Monday, August 2, 2010

Denial - The Waiting Room

We lived in our house for many years. Like everything in life, there was some good and some bad. I guess the test is does the good outweigh the bad? Does the good make all the bad worth it? I have one word for you here:
Denial

Denial is quite the amazing thing. I think there are uses for denial, because I believe at this stage we are getting ready to act to do something. At the denial stage we have not let our consciousness know what is exactly up, as there is FEAR of repercussions. There is FEAR that something has got to change. Something needs to be different. Difference and change can be very scary things, and sometimes our subconscious self knows that we are not quite ready do deal with these… and we stay in that denial place until we are ready to do the work. Until we are stronger and fortified enough to plough through whatever we need to, to come out the other end of the change that needs to happen.

I believe our Authentic selves each owns a map and compass to our lives. The trick is being in tuned with her to read them. The denial stage is like a BIG waiting room, and we can sit around and read many good books, and meet interesting peoples here, but we have work to do, and it doesn’t get done in the waiting room. Your Authentic Self knows there is work to do, she even knows what you are supposed to do, and how you are supposed to do it!! They key is to be open to listening. And this isn’t always easy!

18 comments:

Ms. Understood said...

Retrospect is crazy. While you are in it, you call it all sorts of things that aren't the ugly truth. After you've left it, you know that it's plain ol' denial.

kathyj333 said...

Much truth.

viewfromdownhere said...

Yeah, denial is a tough one...I've been there, done that. It's hard to face the truth sometimes because the truth is sometimes the one thing you don't want to hear.

Batya said...

Denial is a killer and it takes great strength to blow it up and away. Letting go of denial comes in stages. Learning to find your authentic self is the only thing that fills the space coming out of denial leaves.

Jacksmom said...

Wow. Just...wow. I think I am you. Or you are me. I'm just American. My ex-"moron" has a special name. I refer to him as "The Sphincter" in front of anyone except our children. I prayed everyday of my pregnancies that my kids would not be like him, and WHEW! That's all I can say! I'm free at last, but there were a few concussions, police calls, skull fractures and waving firearms before I was able to do it. I love this blog.

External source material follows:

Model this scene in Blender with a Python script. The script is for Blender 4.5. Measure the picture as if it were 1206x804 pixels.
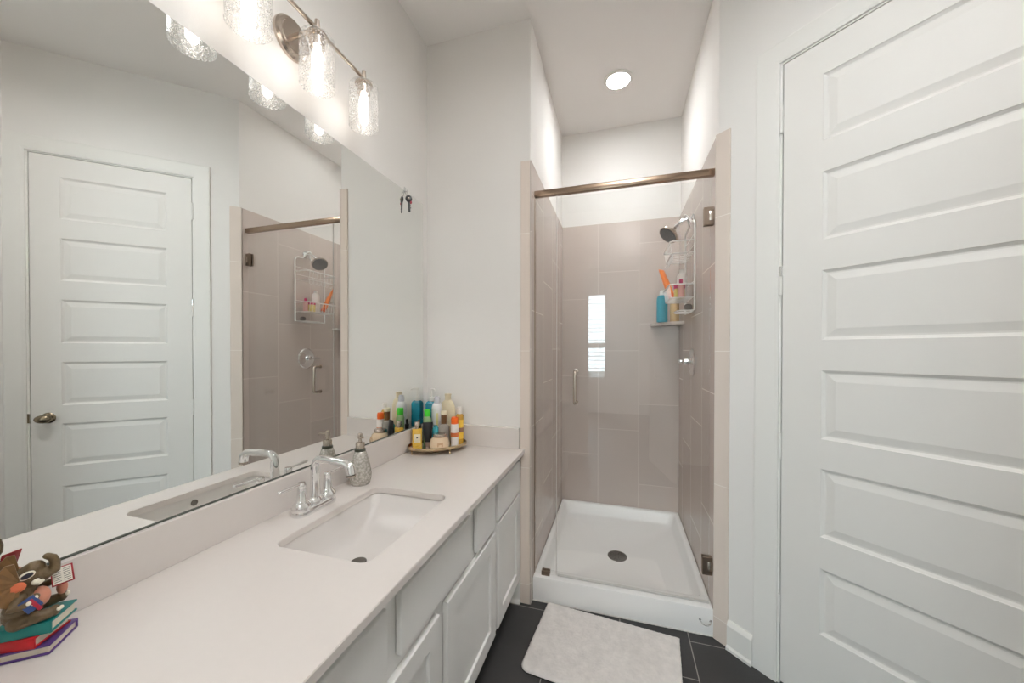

The LIttle Hen House said...

I really liked this post. I am currently separated from my Moron. The hard part is that we have a 3 year old and a 5 month old. I know what I have to do and how much work it is going to be is terrifying. Knowing it's going to get a lot worse before it gets any better is making me feel totally paralyzed. I hope reading more of your story will inspire me to finally take the steps towards independence. Thanks for sharing.

Sylace said...

Your insight and ability to express it continues to be inspiring.

Suzie Q said...

Thank you so much for the support, where were all of you when I was going thru it, lol!!!!

Monique said...

Yup, I was lucky... I got rid of my Morons before I had kids... so much easier on everybody. However, it took soooo long to get rid of the MORONS (and yes, that is a plural, I'm a bit slow at learning lessons)... that it was too late to have those kids.

DON'T WAIT TOO LONG to get rid of a bad guy. Your time is too precious.

Luckily I now live with a GENIUS and my life is pretty good!!!!

Heather said...

Reading your blog is like reading the blog I wish I was at the point I could write.

Suzie Q said...

It will come...

Suzie Q said...

Yes, just like that mirror we never want to look into....

Suzie Q said...

So with you on that one!!!!

Suzie Q said...

Oh so very wise and true :)

Suzie Q said...

This made me laugh out loud!!! I am glad that you are out. I am glad that you are able to live the life you deserve, as well as your kids :)

Suzie Q said...

Ties that bind you to a Moron are the toughest - because they use them as leverage and pawns in their sick little games. I wish you strength and courage and good legal counsel :)

Suzie Q said...

Thank you. That means more than you will know...

Suzie Q said...

Thank you so much for the support, where were all of you when I was going thru it, lol!!!!